I thought I'd share my experience with a used but newly bought (on eBay) Rane PE-15 parametric equalizer. New $300, got it for $100 incl. shipping, and it has only cosmetic damage that's irrelevant to me since it's going under the furniture, right beside the sub amp.

http://www.rane.com/pdf/old/pe15dat.pdf

The Rane PE-15 is an analog parametric equalizer. It has 5 bands, with overlapping center frequencies of 20 to 300 Hz, 60 Hz to 1 kHz, 150 Hz to 2.5 kHz etc. Each band has knobs for filter frequency, bandwidth (0.03 to 1.5 octaves), and attenuation/boost (-15dB to +20dB).

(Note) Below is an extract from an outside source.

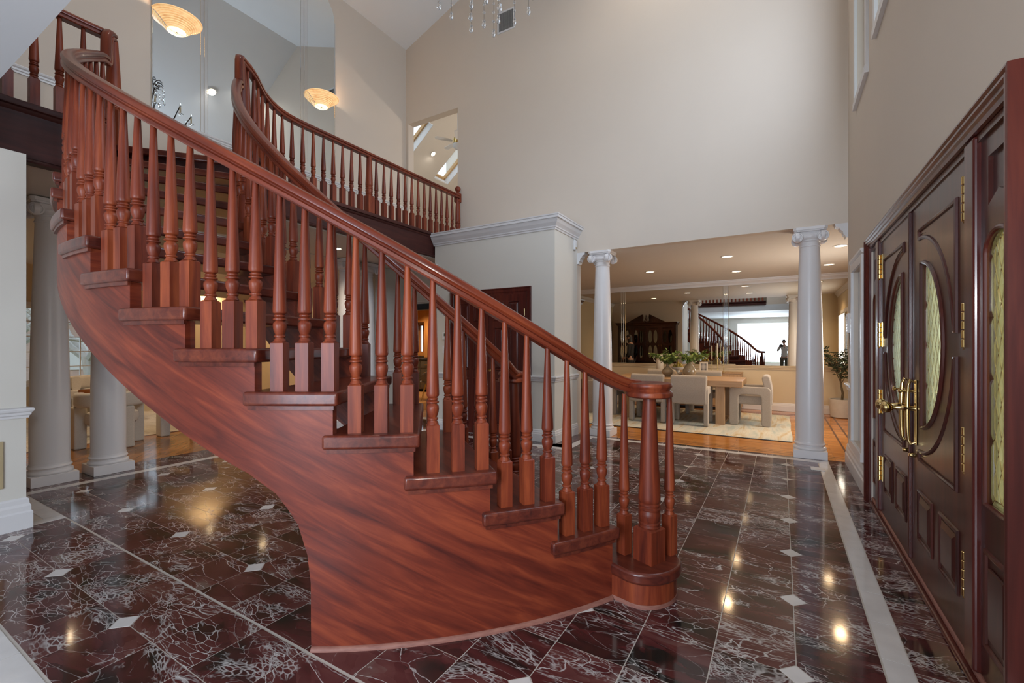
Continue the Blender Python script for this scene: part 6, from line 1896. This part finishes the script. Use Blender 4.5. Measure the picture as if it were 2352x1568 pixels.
def person(loc, rz, label, H, top, legs, arms, hair_long):
    t = thing('person', label, 'person', loc, rz)
    k = H/1.75
    def q(*p): return (p[0]*k, p[1]*k, p[2]*k)
    Pv = [q(0, 0, .95), q(0, -.005, 1.12), q(0, 0, 1.30), q(0, -.01, 1.43), q(0, .0, 1.50), q(0, .012, 1.56)]
    E = [(0, 1), (1, 2), (2, 3), (3, 4), (4, 5)]; R = [(.115*k, .075*k), (.115*k, .08*k), (.15*k, .10*k), (.13*k, .075*k), (.058*k, .058*k), (.052*k, .052*k)]
    Cv = [q(0, 0, .86)]+Pv[1:4]; CE = [(0, 1), (1, 2), (2, 3)]; CR = [(.165*k, .115*k), (.145*k, .105*k), (.165*k, .112*k), (.14*k, .085*k)]
    hands = []
    for sx in (-1, 1):
        sh, el, wr = arms[0 if sx < 0 else 1]
        n0 = len(Pv); Pv += [q(*sh), q(*el), q(*wr)]; E += [(3, n0), (n0, n0+1), (n0+1, n0+2)]; R += [.052*k, .040*k, .027*k]
        n1 = len(Cv); Cv += [q(*sh), q(*el), q(*[a+(b-a)*.92 for a, b in zip(el, wr)])]; CE += [(3, n1), (n1, n1+1), (n1+1, n1+2)]; CR += [.066*k, .054*k, .043*k]
        hands.append((q(*wr), q(*el)))
    Lv = [q(0, 0, 1.02)]; LE = []; LR = [(.155*k, .115*k)]
    for sx in (-1, 1):
        n0 = len(Pv); Pv += [q(sx*.095, 0, .88), q(sx*.10, .015, .50), q(sx*.10, -.01, .10)]; E += [(0, n0), (n0, n0+1), (n0+1, n0+2)]; R += [.085*k, .055*k, .040*k]
        n1 = len(Lv); Lv += [q(sx*.095, 0, .86), q(sx*.10, .015, .50), q(sx*.10, -.01, .07)]; LE += [(0, n1), (n1, n1+1), (n1+1, n1+2)]; LR += [.098*k, .070*k, .060*k]
        mb = MB(); mb.ball((sx*.10*k, .055*k, .040), .055*k, 12, 8, (.85, 2.3, .72)); mb.build('shoe', M['shoe'], t)
    skinned('body', Pv, E, R, M['skin'], t, 0, 1)
    skinned('jacket', Cv, CE, CR, top, t, 0, 1)
    skinned('trousers', Lv, LE, LR, legs, t, 0, 1)
    for (w, e) in hands: hand(t, w, e, (0, 0, 1) if abs(w[2]-e[2]) < .2 else ((1 if w[0] < 0 else -1), 0, 0))
    head(t, q(0, .045, 1.645), k, hair_long)
    return t
person((-4.14, 7.30, 0), pi/2, 'dark haired woman in black reflected in the left of the dining mirror', 1.70, M['blackcloth'], M['blackcloth'], [((-.19, -.01, 1.40), (-.24, .0, 1.12), (-.10, .17, 1.00)), ((.19, -.01, 1.40), (.24, .0, 1.12), (.10, .17, 1.02))], True)
ph = person((.115, -.42, 0), YAW*.5, 'person in a white jacket holding a camera, reflected in the dining mirror', 1.60, M['whitecloth'], M['olivecloth'], [((-.19, .0, 1.40), (-.24, .13, 1.22), (-.13, .22, 1.44)), ((.19, .0, 1.40), (.25, .13, 1.20), (.06, .24, 1.42))], False)
cb = thing('camera', 'black camera held up by the person in the white jacket', 'camera', (-.0, -.115, 1.335), YAW)
mb = MB(); mb.box(-.07, -.035, -.045, .07, .03, .05); mb.build('body', M['black'], cb, bev=(.010, 2))
mb = MB(); mb.lathe([(.036, .0), (.038, .05), (.034, .055), (.030, .045), (0, .045)], (0, .028, 0), 20, True, 'y'); mb.build('lens', M['black'], cb)
mb = MB(); mb.box(-.02, -.03, .05, .02, .01, .07); mb.build('viewfinder', M['black'], cb, bev=(.004, 1))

I got it to get rid of nasty +20dB room resonances at 50 Hz and 80 Hz. See, because of the WAF, my Hsu TN1220HO is hidden behind a 6' armoire in the corner of a 23x13'x9' room, and the listening position is right in the center of the room.

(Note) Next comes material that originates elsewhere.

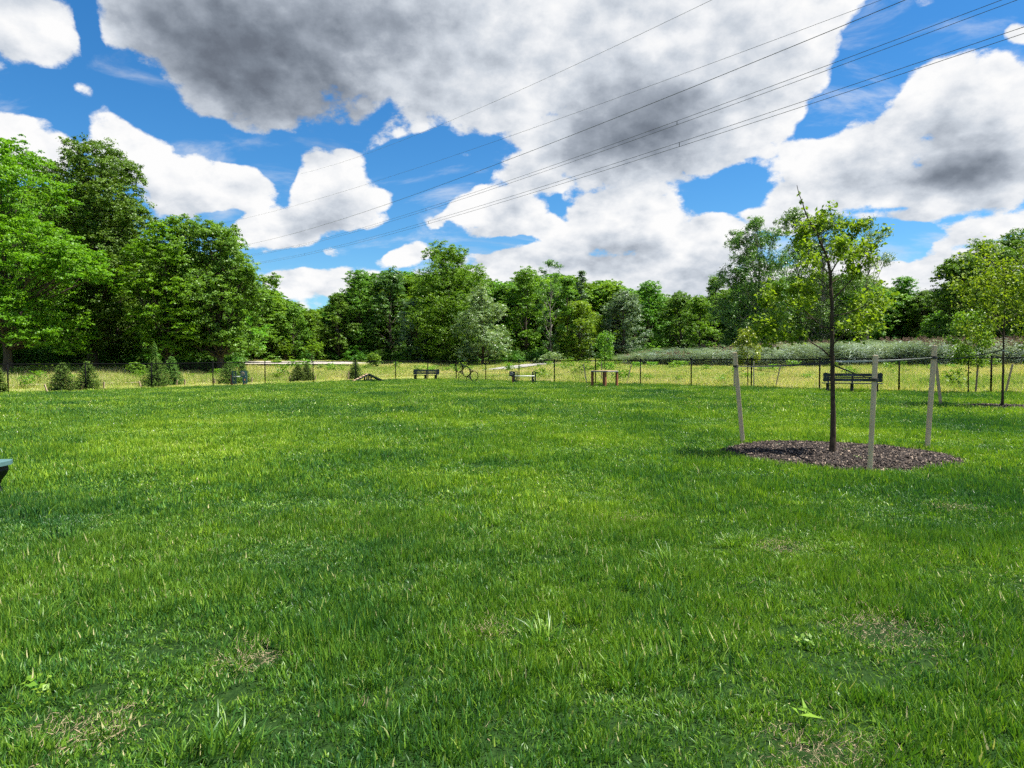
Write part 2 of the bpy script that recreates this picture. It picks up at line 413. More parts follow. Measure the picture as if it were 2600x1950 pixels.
near = N.new('ShaderNodeMapRange'); near.inputs['From Min'].default_value = -.15; near.inputs['From Max'].default_value = .2; near.inputs['To Min'].default_value = .62; L.new(Dn, near.inputs['Value'])
dens = math_(nt, 'MULTIPLY_ADD', math_(nt, 'MULTIPLY', n_a, near.outputs[0]), 1.15, math_(nt, 'MINIMUM', Dn, 1.25))
alpha = N.new('ShaderNodeMapRange'); alpha.interpolation_type = 'SMOOTHSTEP'
alpha.inputs['From Min'].default_value = .24; alpha.inputs['From Max'].default_value = .56; L.new(dens, alpha.inputs['Value'])
hz = N.new('ShaderNodeMapRange'); hz.interpolation_type = 'SMOOTHSTEP'; hz.inputs['From Min'].default_value = -.02; hz.inputs['From Max'].default_value = .05
L.new(sep.outputs[2], hz.inputs['Value'])
# cloud tone: thick middles and bases grey, thin sunward rims white
relief = math_(nt, 'MULTIPLY', math_(nt, 'SUBTRACT', n_b, n_a), .42)
dk = math_(nt, 'MINIMUM', field(DK, UVw), 1.15)
# light comes from above and the right: cloud mass between a point and the sun greys it, sunward rims stay white
UVo = vm('ADD', UVw, (.022, .055, 0))
occ = N.new('ShaderNodeMapRange'); occ.inputs['From Min'].default_value = .25; occ.inputs['From Max'].default_value = 1.35; occ.inputs['To Max'].default_value = .26
L.new(math_(nt, 'MULTIPLY_ADD', n_b, .28, field(CL, UVo, True)), occ.inputs['Value'])
dk2 = math_(nt, 'MULTIPLY', behind.outputs[0], .35)
thick = N.new('ShaderNodeMapRange'); thick.inputs['From Min'].default_value = .5; thick.inputs['From Max'].default_value = 1.7; thick.inputs['To Max'].default_value = .04
L.new(dens, thick.inputs['Value'])
n_c = noise(nt, P, 3.6, 8, .58)
tone = math_(nt, 'ADD', math_(nt, 'MULTIPLY', dk, math_(nt, 'MULTIPLY_ADD', n_c, .6, .25)), math_(nt, 'ADD', math_(nt, 'ADD', thick.outputs[0], occ.outputs[0]), dk2))
tone = math_(nt, 'ADD', tone, math_(nt, 'MAXIMUM', relief, -.25), clamp=True)
ccol = ramp(nt, tone, [(0, (1.0, 1.0, 1.0)), (.14, (.88, .90, .93)), (.35, (.63, .68, .75)), (.6, (.37, .415, .485)), (.85, (.215, .25, .305)), (1, (.155, .18, .225))])
bg_c = N.new('ShaderNodeBackground'); bg_c.inputs[1].default_value = .43; L.new(ccol, bg_c.inputs[0])
wv = noise(nt, vm('MULTIPLY', P, (1.0, 2.2, 2.6)), 3.4, 9, .62, .4)      # thin high wisps in the blue
wsp = N.new('ShaderNodeMapRange'); wsp.interpolation_type = 'SMOOTHSTEP'; wsp.inputs['From Min'].default_value = .50; wsp.inputs['From Max'].default_value = .74; wsp.inputs['To Max'].default_value = .55
L.new(wv, wsp.inputs['Value'])
alpha_all = math_(nt, 'MAXIMUM', alpha.outputs[0], wsp.outputs[0])
mx = N.new('ShaderNodeMixShader'); L.new(math_(nt, 'MULTIPLY', alpha_all, hz.outputs[0]), mx.inputs[0]); L.new(bg_sky.outputs[0], mx.inputs[1]); L.new(bg_c.outputs[0], mx.inputs[2])
wo = N.new('ShaderNodeOutputWorld'); L.new(mx.outputs[0], wo.inputs[0])
w.cycles.sampling_method = 'MANUAL'; w.cycles.sample_map_resolution = 512

sd = bpy.data.lights.new('sun', 'SUN'); sd.energy = 5.0; sd.angle = R(.53); sd.color = (1, .96, .88)
so = bpy.data.objects.new('sun', sd); COL.objects.link(so)
tosun = Vector((math.sin(SUN_AZ) * math.cos(SUN_EL), math.cos(SUN_AZ) * math.cos(SUN_EL), math.sin(SUN_EL)))
so.rotation_euler = tosun.to_track_quat('Z', 'Y').to_euler(); so.location = (30, 0, 40)
sc.view_settings.view_transform = 'Standard'; sc.view_settings.look = 'None'; sc.view_settings.exposure = 1.2
sc.cycles.max_bounces = 6; sc.cycles.diffuse_bounces = 3; sc.cycles.transmission_bounces = 4; sc.cycles.glossy_bounces = 2
sc.cycles.use_denoising = False
sc.cycles.sample_clamp_indirect = 4; sc.cycles.use_adaptive_sampling = True; sc.cycles.adaptive_threshold = .03

# ------------------------------------------------------------------ ground
def axis(lo, hi, n, c, k):
    t = np.linspace(-1, 1, n); s = np.sinh(t * k) / math.sinh(k)
    return np.where(s < 0, c + s * (c - lo), c + s * (hi - c))
gx = axis(-900, 900, 321, 0, 4.6); gy = axis(-200, 1500, 341, 42, 3.9)
XX, YY = np.meshgrid(gx, gy); ZZ = T(XX, YY)
V = np.stack([XX, YY, ZZ], -1).reshape(-1, 3); nx, ny = len(gx), len(gy)
i = np.arange(nx - 1)[None, :] + np.arange(ny - 1)[:, None] * nx; i = i.ravel()
gme = np_mesh('ground', V, np.stack([i, i + 1, i + 1 + nx, i + nx], -1), smoothf=True)
m, nt2, N2, L2 = newmat('ground_soil')
wp = worldpos(nt2)
def half(c, n):
    a = N2.new('ShaderNodeVectorMath'); a.operation = 'SUBTRACT'; L2.new(wp, a.inputs[0]); a.inputs[1].default_value = (c[0], c[1], 0)
    b = N2.new('ShaderNodeVectorMath'); b.operation = 'DOT_PRODUCT'; L2.new(a.outputs[0], b.inputs[0]); b.inputs[1].default_value = (n[0], n[1], 0)
    return b.outputs['Value']
dd = math_(nt2, 'MAXIMUM', half(FC, NL), half(FC, NR))
mr = N2.new('ShaderNodeMapRange'); mr.inputs['From Min'].default_value = -.3; mr.inputs['From Max'].default_value = 1.5; L2.new(dd, mr.inputs['Value'])
lawn = ramp(nt2, noise(nt2, wp, 26, 8, .75), [(.3, (.008, .020, .005)), (.5, (.018, .045, .010)), (.68, (.035, .07, .016)), (.86, (.14, .13, .06))])
field_c = ramp(nt2, noise(nt2, wp, .25, 10, .65), [(.3, (.14, .20, .04)), (.5, (.26, .28, .09)), (.65, (.38, .33, .16)), (.8, (.44, .36, .2))])
out(nt2, bsdf(nt2, mixc(nt2, mr.outputs[0], lawn, field_c), .95, .05, 0, noise(nt2, wp, 25, 5, .7), .8, .03))
tag(link('ground', gme, m), kind='structure')

def strip(name, pts, width, mat, lift=.02, n=60, ragged=.15, seed=0):
    pts = np.array([p[:2] for p in pts]); d = np.r_[0, np.cumsum(np.linalg.norm(np.diff(pts, axis=0), axis=1))]
    s = np.linspace(0, d[-1], n); c = np.stack([np.interp(s, d, pts[:, 0]), np.interp(s, d, pts[:, 1])], -1)
    for _ in range(6): c[1:-1] = (c[:-2] + c[2:] + 2 * c[1:-1]) / 4
    t = np.gradient(c, axis=0); t /= np.linalg.norm(t, axis=1)[:, None]; nn = np.stack([-t[:, 1], t[:, 0]], -1)
    rows = []; K = 7
    rg = np.random.default_rng(seed)
    wl = width / 2 * (1 + ragged * (rg.random(n) - .5) * 2); wr = width / 2 * (1 + ragged * (rg.random(n) - .5) * 2)
    for k in range(K):
        f = k / (K - 1); q = c + nn * ((-wl * (1 - f) + wr * f))[:, None]; rows.append(q)
    A = np.stack(rows, 1).reshape(-1, 2); Z = T(A[:, 0], A[:, 1]) + lift
    ii = (np.arange(n - 1)[:, None] * K + np.arange(K - 1)[None, :]).ravel()
    me = np_mesh(name, np.c_[A, Z], np.stack([ii, ii + 1, ii + K + 1, ii + K], -1), smoothf=True)
    return tag(link(name, me, mat), kind='structure'), c
def gravel(name, c1, c2, sc_=3):
    m, nt, N, L = newmat(name); wp = worldpos(nt)
    n = noise(nt, wp, sc_, 12, .75); out(nt, bsdf(nt, ramp(nt, n, [(.3, c1), (.7, c2)]), .9, .15, 0, n, .6, .03)); return m
M['gravel'] = gravel('gravel_path', (.24, .23, .22), (.46, .43, .41))
M['dirt'] = gravel('dirt_path', (.34, .27, .19), (.56, .47, .36), 2)
M['road'] = gravel('road_surface', (.34, .30, .26), (.50, .45, .40), 1.5)
EX = []  # (polyline, clear radius) where tall grass stays out
dirt_pts = [G(x, y) for x, y in ((-160, 985), (0, 981), (130, 977), (260, 974), (400, 971.5), (545, 966), (680, 961.5), (790, 959), (880, 957), (960, 954), (1045, 952.5))]
_, c = strip('dirt_path', dirt_pts, .9, M['dirt'], .05, 90, .35, 1); EX.append((c, .75))
gp = [G(x, y) for x, y in ((1270, 940), (1300, 934.5), (1340, 929), (1390, 925), (1450, 921.5), (1520, 919), (1620, 917), (1760, 915))]
_, c = strip('gravel_path', gp, 3.0, M['gravel'], .12, 80, .15, 2); EX.append((c, 2.9))
rd = [at(x, 0, y)[:2] for x, y in ((560, 74), (640, 76), (740, 79), (820, 82), (872, 85))]
_, c = strip('gravel_road', rd, 8.5, M['road'], .32, 60, .08, 3); EX.append((c, 6.6))

# ------------------------------------------------------------------ scattered grass
def blade_mesh(name, n, radius, h0, h1, wid, lean=.5, seg=2, seed=0, clumpy=True, dead=.018):
    rg = np.random.default_rng(seed)
    r = radius * np.sqrt(rg.random(n)); a = rg.random(n) * 6.283
    base = np.stack([r * np.cos(a), r * np.sin(a), np.zeros(n)], -1)
    h = h0 + (h1 - h0) * rg.random(n) ** 1.3
    la = a + rg.normal(0, .8, n); ln = lean * (rg.random(n) * .9 + .15)
    dirv = np.stack([np.cos(la), np.sin(la), np.zeros(n)], -1)
    sa = rg.random(n) * 6.283; side = np.stack([np.cos(sa), np.sin(sa), np.zeros(n)], -1)
    wd = wid * (.6 + .8 * rg.random(n))
    rows = []
    for k in range(seg + 1):
        t = k / seg
        c = base + dirv * (h * ln * t * t)[:, None] + np.array([0, 0, 1.0]) * (h * t * (1 - .25 * ln * t))[:, None]
        ww = wd * (1 - t ** 1.6) * .5 + wd * .06
        rows.append(c - side * ww[:, None]); rows.append(c + side * ww[:, None])
    V = np.stack(rows, 1); K = 2 * (seg + 1)
    V = V.reshape(-1, 3); b = (np.arange(n) * K)[:, None]
    fs = np.concatenate([np.stack([b[:, 0] + 2 * k, b[:, 0] + 2 * k + 1, b[:, 0] + 2 * k + 3, b[:, 0] + 2 * k + 2], -1) for k in range(seg)])
    v = rg.random(n) ** 1.2 * .9; v = np.where(rg.random(n) < dead, 1.25 + rg.random(n) * .5, v)
    return np_mesh(name, V, fs, np.tile(v, seg))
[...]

I was thinking of getting the BFD, but I figured that playing with filter tuning knobs is more fun than programming digital. So when I finally won a PE auction at a price I was happy with (took 3 auctions and 2 weeks of trying), that settled it.

Anyways, the PE-15 looks very industrial, reminds me of the Hsu 500W amp. I just plugged the darn thing between the receiver and amp (using RCA to 1/4" mono cables from Radio Shack), fearing the worst (ground loop).

Sure enough, I plug it in, turn it on and there's a very very loud hum. $*%&@! I say to myself, but then it occurs to me that this is a used box, and the cables are cheap, so after some mucking with the connectors the hum just went away. (Probably just some corrosion on the contacts in the PE-15, so it wasn't a ground loop but a floating ground on the RCA cable going to the sub amp!)

I used a downward bass log sweep from the Boston Acoustical Society test CD, and used the two lowest frequency bands, one at a time. I set the center frequency by eye to 80 Hz, the bandwidth to the minimum 0.03 octaves, and the attenuation to -15 dB. I then tweaked the center frequency until it seemed (by ear and by Radio Shack SPL) that the notch filter was set to the center of the resonance, and then I backed off the attenuation factor and widened the bandwidth until it seemed reasonably flat. (Room resonances don't boost uniformly within a room, and there are many common seating positions either when we're using the projector or just listening to music, so perfection in any one spot is pointless.) I then did the same for the 50 Hz peak. There, I had to rely on the SPL more because deep bass is kind of hard to pick up by ear in any quantitative way.

Then, because the resonances were gone, I could boost the bass gain in the receiver way up to keep the SPL flat from mid to deep bass. OK, there's still resonances but boy going from 20 dB to 6 dB makes a world of difference.

A couple of notes:
1. I was able to drop the receiver cross-over from 150 Hz to 100 Hz. Believe it or not, it did sound better at 150 Hz before equalization.
2. The PE-15 was passing audible noise to the TN1220HO when the filter bandwidth was set too tight. (They warn that happens in their manual.) After tuning it went away. Plus, I activated the sub amplifier's built-in cross-over because the noise was coming at frequencies that the receiver wasn't sending anyways. Finally, I reduced increased the sub gain in the receiver and reduced the sub amp gain to improve the signal-to-noise ratio.
3. This kind of product I'm pretty comfortable buying used. These kinds of analog circuits are bombproof compared to typical consumer electronics, so it'll either work perfectly or be burned out.
4. Previously, to keep the bass from being ridiculously boomy at the resonances, the sub gain had to be reduced way down, and while the sub dramatically improved the overall sound compared to just the mains (M3Ti pair in each front top corner of the room), there still wasn't much punch where there was supposed to be, like with drums, and pipe organ pedal tones just seemed weak. Lower bass music (bass lines in jazz say) would have audible distortions in volume vs frequency too.

In summary, I feel that adding the equalizer made as much of an improvement to the bass over the M3Ti+TN1220HO as the addition of the TN1220HO alone did. That's what bad room resonances do, they force you to back off the bass, so my deep bass (20-40 Hz) was maybe 15-20 dB lower than it is now. Now, it's deep, rich, nearly uniform bass to the depths.

Best $140 (incl. SPL and cables) I ever spent!